Who's afraid of Virginia Woolf? Quite a lot of people, it seems, including such diverse souls as novelists A.L. Kennedy and Christopher Priest, poet and critic Tom Paulin, historian Alison Weir, literary journalist Harry Ritchie and television presenter Vanessa Feltz.
Asked by Waterstone's to nominate books that should never have become classics, Ms Feltz describes The Waves as "atypical Woolf, gone completely adrift", while Ms Kennedy confesses that the Bloomsbury writer leaves her "mainly cold", adding that Jane Austen "doesn't do a huge amount" for her, either.
Tom Paulin is bemused that "Woolf's snobbishly sensitive prose has many admirers for reasons which continue to escape me", Christopher Priest thinks all of Woolf "overrated", Harry Ritchie would also happily live without any of her work, while Alison Weir deems To the Lighthouse "mind-numbing".
Still, Virginia doesn't fare quite as badly among the forty-seven writers and publishers canvassed by Waterstone's as Sir Walter Scott, described by Tom Paulin as "desultory, vacillating and annoying" and by Tim Waterstone as "impenetrable and awful", while Roy Hattersley thinks Ivanhoe "a farrago of historical nonsense combined with maudlin romance".
Trollope, Lawrence, Hemingway and Orwell come in for a few brickbats, too. The redoubtable Julie Burchill dismisses Orwell's Animal Farm as "simplistic tosh", and says the exact same about Nineteen Eighty-Four, while "tacky" and "repellent" are among the forthright adjectives Tom Paulin applies to Lawrence.
Even more forthright is Janice Galloway's enunciation of her dislikes: "I'd rather give President Clinton a blow-job than read Lolita, Lady Chatterley's Lover, La Nausee or The Well of Loneliness again." Gee, they must really suck, Janice.
But all is not abuse. The forty-seven contributors also nominate the books they regard as true classics, and Irish writers fare well here, with Wilde, Joyce, Beckett, Flann O'Brien, Elizabeth Bowen, William Trevor, Seamus Deane, Roddy Doyle and John Banville singled out for particular praise. Indeed, Chris Woodhead, who is Her Majesty's Chief Inspector of Schools, describes Banville's The Untouchable as "the greatest work so far by the best and most intelligent contemporary novelist writing today".
You'll find all these opinions and more in the 220-page The Test of Time: What Makes a Classic a Classic?, published by Waterstone's at a mere £1.99.

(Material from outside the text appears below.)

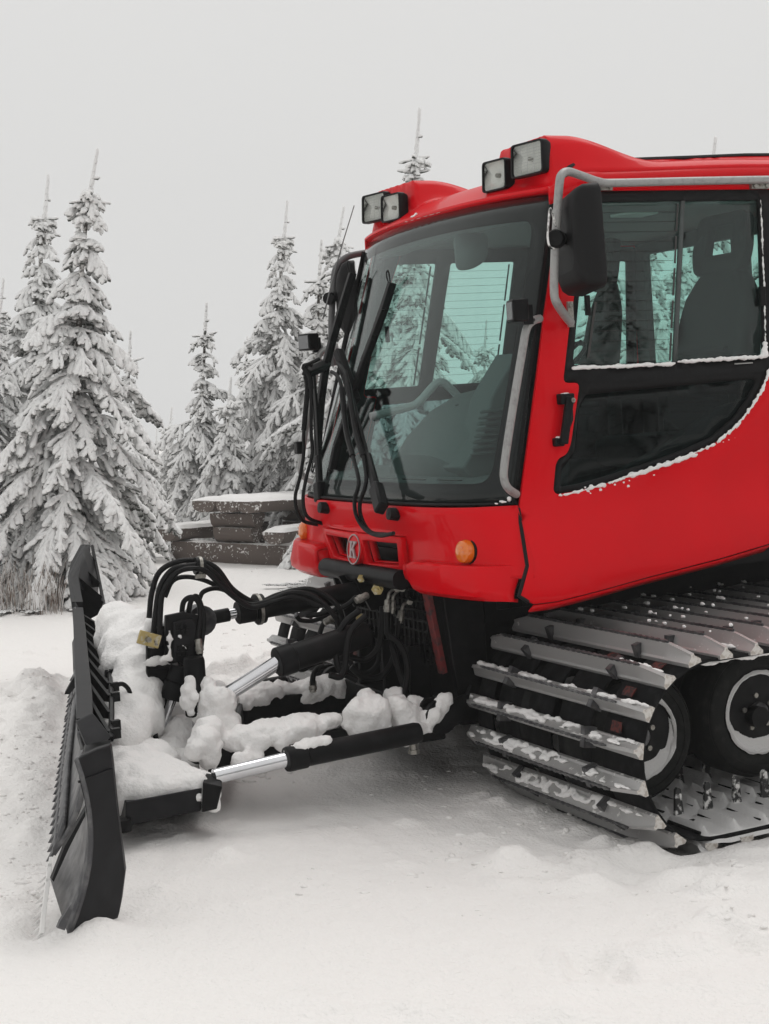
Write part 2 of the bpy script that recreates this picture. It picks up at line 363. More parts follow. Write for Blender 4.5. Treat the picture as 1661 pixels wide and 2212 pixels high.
def lumps(x, y):
    z = 0
    for k, (cx, cy, rx, ry, h, rg) in enumerate(LUMP):
        d2 = ((x - cx) / rx) ** 2 + ((y - cy) / ry) ** 2
        m = d2 < 7
        if not np.any(m): continue
        g = np.where(m, np.exp(-np.minimum(d2, 9)), 0)
        z = z + h * g * (1 + rg * 2.0 * fbm(x * 9 + k, y * 9, 4, 30))
    return z
def axis_lines(lo, hi, fa, fb, step):
    mid = list(np.arange(fa, fb, step)); a = []; p = fa; s = step
    while p > lo: s *= 1.09; p -= s; a.append(p)
    b = []; p = mid[-1]; s = step
    while p < hi: s *= 1.07; p += s; b.append(p)
    return np.array(a[::-1] + mid + b)
xs = axis_lines(-600, 600, -3.4, 3.6, .026); ys = axis_lines(-60, 1200, 4.0, 13.0, .030)
Xg, Yg = np.meshgrid(xs, ys, indexing='ij'); Zg = g_height(Xg, Yg)
me = bpy.data.meshes.new('snow_ground'); nx, ny = Xg.shape
me.vertices.add(nx * ny); me.vertices.foreach_set('co', np.stack([Xg, Yg, Zg], -1).ravel())
i, j = np.meshgrid(np.arange(nx - 1), np.arange(ny - 1), indexing='ij'); a = (i * ny + j).ravel()
quads = np.stack([a, a + ny, a + ny + 1, a + 1], -1)
me.loops.add(quads.size); me.loops.foreach_set('vertex_index', quads.ravel()); me.polygons.add(len(quads))
me.polygons.foreach_set('loop_start', np.arange(0, quads.size, 4)); me.polygons.foreach_set('loop_total', np.full(len(quads), 4))
me.polygons.foreach_set('use_smooth', [True] * len(quads)); me.materials.append(SNOW); me.update(); me.validate()
ground = bpy.data.objects.new('snow_ground', me); link(ground); tag(ground, kind='structure')
def _gz(x, y): return g_height(np.asarray(x), np.asarray(y))
rgc = np.random.default_rng(5); ico = bmesh.new(); bmesh.ops.create_icosphere(ico, subdivisions=2, radius=1); iv = np.array([v.co[:] for v in ico.verts]); jf = np.array([[v.index for v in f.verts] for f in ico.faces]); ico.free()
cx_, cy_, cr_ = [], [], []
for (x0, x1, y0, y1, n_, rm) in ((650, 1350, 1640, 1930, 90, .010), (0, 112, 1480, 1950, 160, .010), (1000, 1661, 1800, 2000, 35, .010), (420, 1661, 1220, 1400, 60, .02), (250, 660, 1470, 1700, 120, .025)):
    for _ in range(n_):
        px, py = rgc.uniform(x0, x1), rgc.uniform(y0, y1); q = gpix(px, py); kk_ = rgc.integers(1, 4)
        for _k in range(kk_): cx_.append(q[0] + rgc.normal() * .02); cy_.append(q[1] + rgc.normal() * .03); cr_.append(rm * rgc.lognormal(-.5, .55))
cx_, cy_, cr_ = map(np.array, (cx_, cy_, cr_)); cz_ = _gz(cx_, cy_); N_ = len(cx_)
VV = iv[None] * (1 + .13 * rgc.standard_normal((N_, len(iv), 1))) * (cr_[:, None, None] * rgc.uniform(.6, 1.4, (N_, 1, 3)) * np.array([1.25, 1, .6])) + np.stack([cx_, cy_, cz_ - cr_ * .05], -1)[:, None]
me = bpy.data.meshes.new('snow_crumbs'); me.from_pydata(VV.reshape(-1, 3).tolist(), [], (jf[None] + (np.arange(N_) * len(iv))[:, None, None]).reshape(-1, 3).tolist()); me.polygons.foreach_set('use_smooth', [True] * len(me.polygons)); me.materials.append(SNOW)
crumbs = bpy.data.objects.new('snow_crumbs', me); link(crumbs); tag(crumbs, 'loose crumbs of snow scattered over the trampled snow', 'snow', kind='stuff')
def gz(x, y): return float(g_height(np.array([x]), np.array([y]))[0])

# ------------------------------------------------------------------ foggy air
mh = bpy.data.materials.new('fog'); mh.use_nodes = True; n = mh.node_tree; n.nodes.clear()
o_ = n.nodes.new('ShaderNodeOutputMaterial'); pv = n.nodes.new('ShaderNodeVolumePrincipled')
pv.inputs['Color'].default_value = (.97, .97, .965, 1); pv.inputs['Density'].default_value = .0022; pv.inputs['Anisotropy'].default_value = 0.0
n.links.new(pv.outputs[0], o_.inputs['Volume'])
HAZE = True
if HAZE:
    hz = MB().box((0, 25, 5.5), (90, 90, 15)).build('haze', mh, smooth=False); tag(hz, 'pale winter fog hanging over the clearing', 'fog', kind='stuff')

# ------------------------------------------------------------------ rustic log table with benches
def half_log(mb, p0, p1, wid, th, up=np.array([0, 0, 1.]), round_bottom=True, cham=.0, seed=0):
    """log sawn flat on top: rounded underside, rough ends"""
    rg = np.random.default_rng(seed); p0 = np.asarray(p0, float); p1 = np.asarray(p1, float); t = p1 - p0; L = np.linalg.norm(t); t /= L; s = np.cross(t, up)
    prof = [(-.5, 0), (-.49, -.35), (-.40, -.7), (-.22, -.94), (0, -1), (.22, -.94), (.40, -.7), (.49, -.35), (.5, 0), (.25, .02), (-.25, .02)]
    N = 9; A = []
    for k in range(N):
        f = k / (N - 1); c = p0 + t * L * f; w = 1 + .05 * rg.standard_normal(); row = []
        for (a, b) in prof: row.append(c + s * a * wid * w + up * b * th + rg.standard_normal(3) * .004)
        A.append(row + [row[0]])
    mb.grid(A); n = len(prof); mb.add(A[0][:n], [tuple(range(n))]); mb.add(A[-1][:n], [tuple(range(n))[::-1]]); return mb
TO = np.array([-1.98, 21.2, 0.]); ang = R_(26); TL = np.array([math.sin(ang), math.cos(ang), 0]); TS = np.array([math.cos(ang), -math.sin(ang), 0]); ZZ = np.array([0, 0, 1.])
TO[2] = gz(TO[0], TO[1])
tab = empty('picnic_table', 'brown rustic log table with benches, capped with snow, in front of the spruces', 'picnic table')
tp = lambda s, l, z: TO + TS * s + TL * l + ZZ * z
for l in (0, 1.9): half_log(MB(), tp(-.95, l, .27), tp(.98, l, .25), .34, .34, seed=3 + int(l)).build('base_log', WOOD, tab)
for l in (0, 1.9):
    half_log(MB(), tp(-.29, l, .47), tp(.30, l, .47), .32, .2, seed=5 + int(l)).build('pedestal_log', WOOD, tab)
    half_log(MB(), tp(-.34, l, .66), tp(.33, l, .66), .30, .19, seed=7 + int(l)).build('pedestal_log', WOOD, tab)
for k, s in enumerate((-.30, .06, .40)): half_log(MB(), tp(s, -.38, .835), tp(s, 2.35, .835), .36, .155, seed=11 + k).build('tabletop_log', WOOD, tab)
for s in (-.86, .80): half_log(MB(), tp(s, -.42, .45), tp(s, 2.4, .45), .32, .17, seed=21 + int(s * 5)).build('bench_log', WOOD, tab)
def snowcap(name, c, L, Wd, h, seed, label, axl=TL, axs=TS, jag=.6, mtl=None, parent=None):
    A = []; n, m_ = 34, 12; rg = np.random.default_rng(seed)
    for i in range(n + 1):
        row = []
        for j in range(m_ + 1):
            a = (i / n - .5); b = (j / m_ - .5); e = (1 - (abs(a) * 2) ** 8) * (1 - (abs(b) * 2) ** 4)
            ww = 1 + .06 * float(fbm(np.array([i * .45 + seed]), np.array([3.]), 3, 70)[0])
            z = h * max(e, 0) ** .5 * (1 + jag * float(fbm(np.array([i * .3 + seed]), np.array([j * .5]), 3, 71)[0]))
            if i in (0, n) or j in (0, m_): z = -.012
            row.append(np.asarray(c) + axl * a * L + axs * b * Wd * ww + ZZ * z)
        A.append(row)
    o = MB().grid(A).build(name, mtl or SNOWP, parent); return o
tag(snowcap('snow_cap', tp(.05, .98, .845), 2.74, 1.06, .055, 1, None), 'even white snow layer covering the log tabletop', 'snow', kind='stuff')
tag(snowcap('snow_cap', tp(-.86, .98, .456), 2.84, .30, .055, 2, None), 'snow strip on the farther log bench, left of the pedestal', 'snow', kind='stuff')
tag(snowcap('snow_cap', tp(.80, .98, .456), 2.84, .31, .06, 3, None), 'snow strip on the nearer log bench beside the red cab', 'snow', kind='stuff')
tag(snowcap('snow_cap', tp(.90, .0, .256), .26, .34, .16, 4, None), 'peaked heap of snow on the right end of the table base log', 'snow', kind='stuff')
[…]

Ray O'Hanlon, senior editor with the Irish Echo in New York, tells me that his 1998 book, The New Irish Americans, has just been nominated for the prestigious Washington Irving Awards, to be presented in May.
Among the criteria for eligibility is that the writer must live in Irving's Westchester County, a condition Ray fulfils by residing in Ossining, otherwise mainly famous for being the home of both Sing Sing and John Cheever. Past recipients of the awards have included Don DeLillo and actor Christopher Reeve.

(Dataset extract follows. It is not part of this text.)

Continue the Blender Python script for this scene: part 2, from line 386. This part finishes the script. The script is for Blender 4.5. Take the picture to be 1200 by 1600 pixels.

Ray, formerly a reporter with the Irish Press, is currently working on a novel. Tentatively titled Hard Men, it also takes as its subject Irish America. Certainly there are a few hard men there.
Following the success of last summer's Reading in the Shade on RTE Radio 1, Seamus Hosey has cast his net wider in devising The Book on One, which began last Monday and which each week devotes itself to readings from a particular book.
It goes out at 2.45pm from Monday to Friday, and next week Anna Massey will read from Henry James's The Turn of the Screw, followed, the week after, by Christopher Fitz-Simon reading from Micheal MacLiammoir's Put Money in Thy Purse. Later in the month Brenda Fricker will be tackling Brian Moore's The Lonely Passion of Judith Hearne.